Mauch practiced deep breathing. “Getting oxygen to your muscles right before you go onstage gives me a little extra push,” she said. She also competes shoe-less for the best alignment.
When they took the stage — first women, then men — the crowd roared. “Hold that beer! Hold that beer! Hold that beer!” it chanted.
Competitors grimaced, teetered and held on for beer life. One by one, they spilled or received their third strike for a backward lean or elbow dip. The eliminated sipped their consolation mug and rooted on their peers.
“Who do you like? Let them know!” the emcee shouted. “This ain’t easy, folks!”

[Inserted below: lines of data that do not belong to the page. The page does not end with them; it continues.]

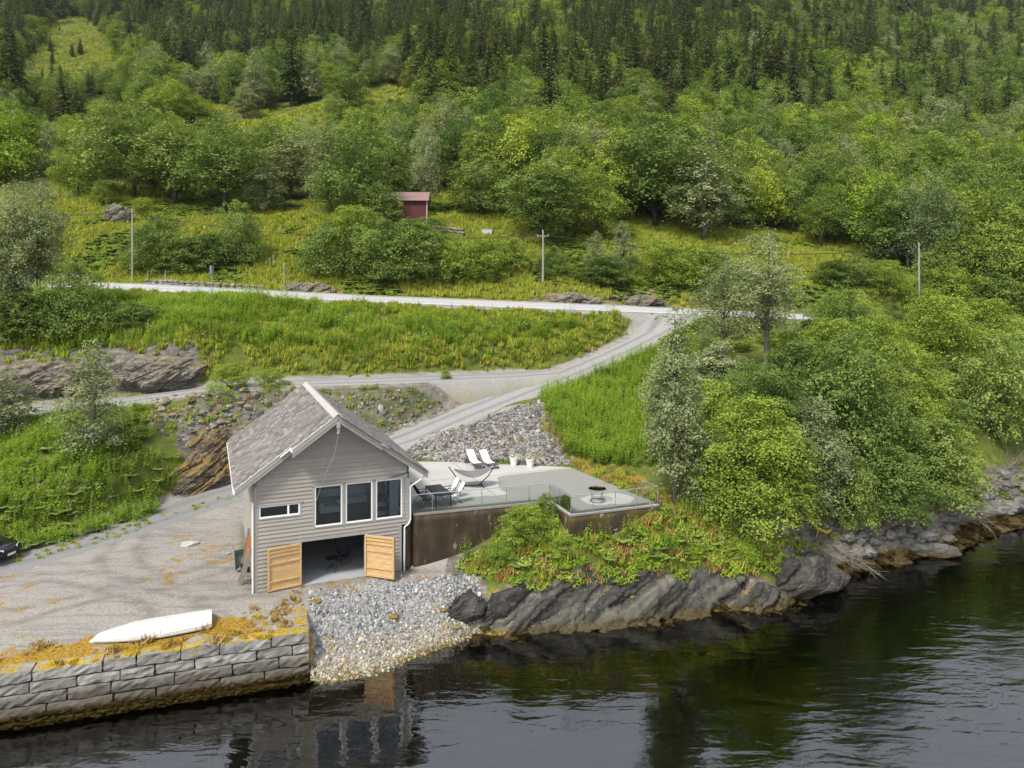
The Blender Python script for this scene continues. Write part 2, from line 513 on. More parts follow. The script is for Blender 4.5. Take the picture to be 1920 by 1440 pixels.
ROAD = [at(-500, 524, 84), at(-150, 531, 79.5), at(0, 536, 78), at(250, 544, 76), at(480, 556, 76.5), at(700, 567, 77), at(960, 577, 78), at(1200, 586, 79.5), at(1320, 591, 80.5),
        at(1500, 599, 82.5), at(1650, 606, 85), at(1800, 611, 88), at(1960, 617, 92), at(2400, 622, 104)]
DRIVE = [Vector((-40, 34.6, 2.25)), Vector((-33, 37.2, 2.27)), Vector((-28.6, 39.8, 2.28)), Vector((-25.2, 44.2, 2.32)), Vector((-22.5, 50.0, 2.35)), Vector((-19.5, 53.2, 2.75)), Vector((-14.5, 55.8, 4.05)), at(730, 836, 56.5), at(860, 780, 61), at(1010, 720, 67), at(1100, 686, 71), at(1190, 645, 75), at(1250, 612, 78.5), at(1300, 596, 81.5)]
TRACK = [at(-250, 800, 57), at(50, 769, 58), at(180, 757, 58.6), at(300, 742, 59.7), at(480, 720, 61), at(700, 713, 63), at(900, 706, 66.5), at(990, 702, 68.5)]

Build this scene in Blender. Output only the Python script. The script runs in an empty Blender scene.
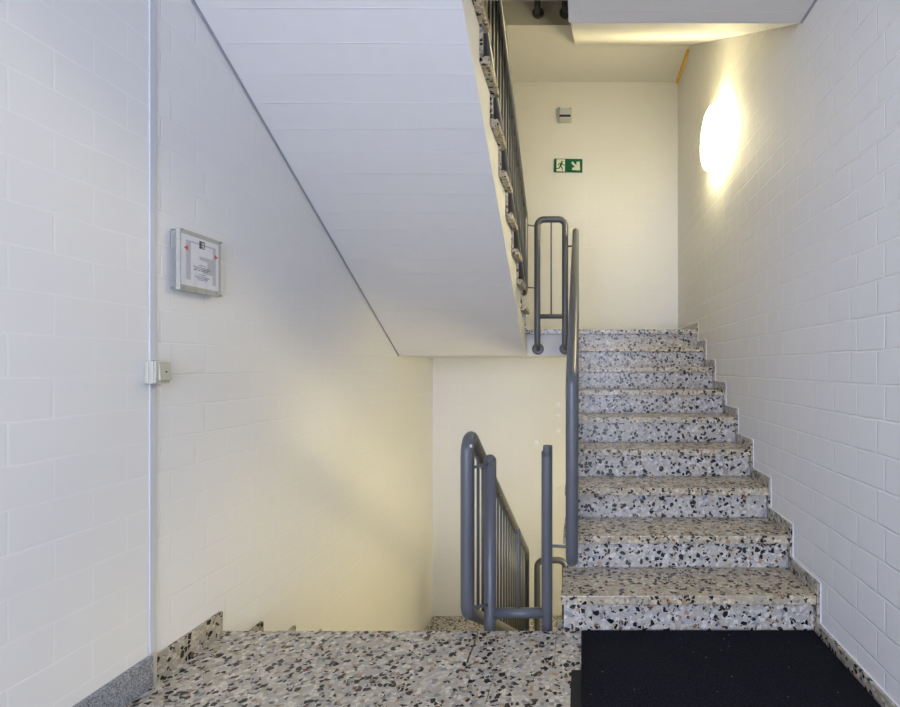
import bpy, bmesh, math, random
from mathutils import Vector, Matrix
random.seed(4)
scene = bpy.context.scene
COL = scene.collection
PI = math.pi

# ------------------------------------------------------------ dimensions (metres)
E = 1.19            # camera height
H, T = 0.17, 0.29   # riser, going
D0 = 2.28           # first riser of the flight going up
XL, XR = -1.61, 1.07
YF = 5.52           # far wall
YB = -2.4           # wall behind the camera
ST = 3.06           # storey height
WELL_L, WELL_R = -0.455, -0.085    # tread ends at the stair well
PD = 0.0285         # railing pipe radius

# ------------------------------------------------------------ materials
def new_mat(name):
    m = bpy.data.materials.new(name); m.use_nodes = True
    nt = m.node_tree
    return m, nt, nt.nodes['Principled BSDF']
def N(nt, t, **kw):
    n = nt.nodes.new(t)
    for k, v in kw.items(): setattr(n, k, v)
    return n
def L(nt, a, b): nt.links.new(a, b)
def math_(nt, op, a, b=None, c=None, clamp=False):
    n = N(nt, 'ShaderNodeMath', operation=op); n.use_clamp = clamp
    for i, v in enumerate((a, b, c)):
        if v is None: continue
        if isinstance(v, (int, float)): n.inputs[i].default_value = v
        else: L(nt, v, n.inputs[i])
    return n.outputs[0]
def mix(nt, f, a, b):
    n = N(nt, 'ShaderNodeMix', data_type='RGBA')
    for s, v in ((n.inputs[0], f), (n.inputs[6], a), (n.inputs[7], b)):
        if isinstance(v, (int, float)): s.default_value = v
        elif isinstance(v, tuple): s.default_value = (*v, 1)
        else: L(nt, v, s)
    return n.outputs[2]
def plain(name, col, rough=0.5, metal=0.0, noise=0.0, nscale=20, bump=0.0):
    m, nt, b = new_mat(name)
    b.inputs['Roughness'].default_value = rough; b.inputs['Metallic'].default_value = metal
    b.inputs['Base Color'].default_value = (*col, 1)
    if noise or bump:
        g = N(nt, 'ShaderNodeNewGeometry'); n = N(nt, 'ShaderNodeTexNoise')
        n.inputs['Scale'].default_value = nscale; n.inputs['Detail'].default_value = 4
        L(nt, g.outputs['Position'], n.inputs['Vector'])
        if noise:
            L(nt, mix(nt, n.outputs[0], tuple(c*(1-noise) for c in col), tuple(min(1, c*(1+noise)) for c in col)), b.inputs['Base Color'])
        if bump:
            bp = N(nt, 'ShaderNodeBump'); bp.inputs['Strength'].default_value = 0.5; bp.inputs['Distance'].default_value = bump
            L(nt, n.outputs[0], bp.inputs['Height']); L(nt, bp.outputs[0], b.inputs['Normal'])
    return m

def brick(name, axis, width, row, offs, zoff, shift, col=(0.80, 0.79, 0.77), depth=0.003, js=.5, jmin=.25, mort=.0045):
    """painted sand-lime brick: axis is the horizontal axis of the wall (X or Y)"""
    m, nt, b = new_mat(name)
    g = N(nt, 'ShaderNodeNewGeometry'); s = N(nt, 'ShaderNodeSeparateXYZ'); L(nt, g.outputs['Position'], s.inputs[0])
    wob = N(nt, 'ShaderNodeTexNoise'); wob.inputs['Scale'].default_value = 5; wob.inputs['Detail'].default_value = 3
    L(nt, g.outputs['Position'], wob.inputs['Vector'])
    w = math_(nt, 'MULTIPLY', math_(nt, 'SUBTRACT', wob.outputs[0], 0.5), 0.012)
    u = math_(nt, 'ADD', math_(nt, 'ADD', s.outputs[axis], shift + 20*width), w)
    v = math_(nt, 'ADD', math_(nt, 'ADD', s.outputs['Z'], 8*row*6 - zoff), w)
    c = N(nt, 'ShaderNodeCombineXYZ'); L(nt, u, c.inputs[0]); L(nt, v, c.inputs[1])
    br = N(nt, 'ShaderNodeTexBrick'); br.offset = offs; br.offset_frequency = 2; br.squash = 1
    L(nt, c.outputs[0], br.inputs['Vector'])
    br.inputs['Scale'].default_value = 1; br.inputs['Mortar Size'].default_value = mort
    br.inputs['Mortar Smooth'].default_value = 0.6; br.inputs['Bias'].default_value = 0
    br.inputs['Brick Width'].default_value = width; br.inputs['Row Height'].default_value = row
    br.inputs['Color1'].default_value = (0, 0, 0, 1); br.inputs['Color2'].default_value = (1, 1, 1, 1)
    n2 = N(nt, 'ShaderNodeTexNoise'); n2.inputs['Scale'].default_value = 1.3; n2.inputs['Detail'].default_value = 5
    L(nt, g.outputs['Position'], n2.inputs['Vector'])
    base = mix(nt, n2.outputs[0], tuple(c_*0.965 for c_ in col), tuple(min(1, c_*1.03) for c_ in col))
    n3 = N(nt, 'ShaderNodeTexNoise'); n3.inputs['Scale'].default_value = 2.6; n3.inputs['Detail'].default_value = 2
    L(nt, g.outputs['Position'], n3.inputs['Vector'])
    # joints are filled with paint to a varying degree
    fill = math_(nt, 'MULTIPLY_ADD', n3.outputs[0], 2.6, -0.75, clamp=True)
    joint = math_(nt, 'MULTIPLY', br.outputs['Fac'], math_(nt, 'MULTIPLY_ADD', fill, 1-jmin, jmin))
    light = mix(nt, math_(nt, 'MULTIPLY', joint, js), base, tuple(min(0.97, c_*1.2) for c_ in col))
    L(nt, light, b.inputs['Base Color'])
    nf = N(nt, 'ShaderNodeTexNoise'); nf.inputs['Scale'].default_value = 60; nf.inputs['Detail'].default_value = 4
    L(nt, g.outputs['Position'], nf.inputs['Vector'])
    hgt = math_(nt, 'ADD', math_(nt, 'MULTIPLY', joint, -1.0), math_(nt, 'MULTIPLY', nf.outputs[0], 0.12))
    hgt = math_(nt, 'ADD', hgt, math_(nt, 'MULTIPLY', br.outputs['Color'], 0.10))
    bp = N(nt, 'ShaderNodeBump'); bp.inputs['Strength'].default_value = 0.75; bp.inputs['Distance'].default_value = depth
    L(nt, hgt, bp.inputs['Height']); L(nt, bp.outputs[0], b.inputs['Normal'])
    b.inputs['Roughness'].default_value = 0.62
    return m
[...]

On the women’s side, Mauch emerged victorious with a time of 5:20. While the entrepreneur and volleyball coach was aiming for a record-breaking seven minutes after finishing second on this stage last year, the win marks her first national championship of something — a lifelong goal.
As a college athlete, she said, “I’d always come so close, but I could never do it.”
In the men’s division, Bob Shalack, of New Jersey, out-held Thomason, snatching a new record of 24:14. It was his first time on the national stage. “I told you he’d win!” his wife, a fellow competitor, cheered.
Back in the VIP section, Peterson, who’d tapped out first, pondered her experience. “We’ve talked to a lot of people, and they’re like: ‘You’ll get addicted to it,’ ” she said. Did she? Time will tell. “Ask me after a couple of beers.”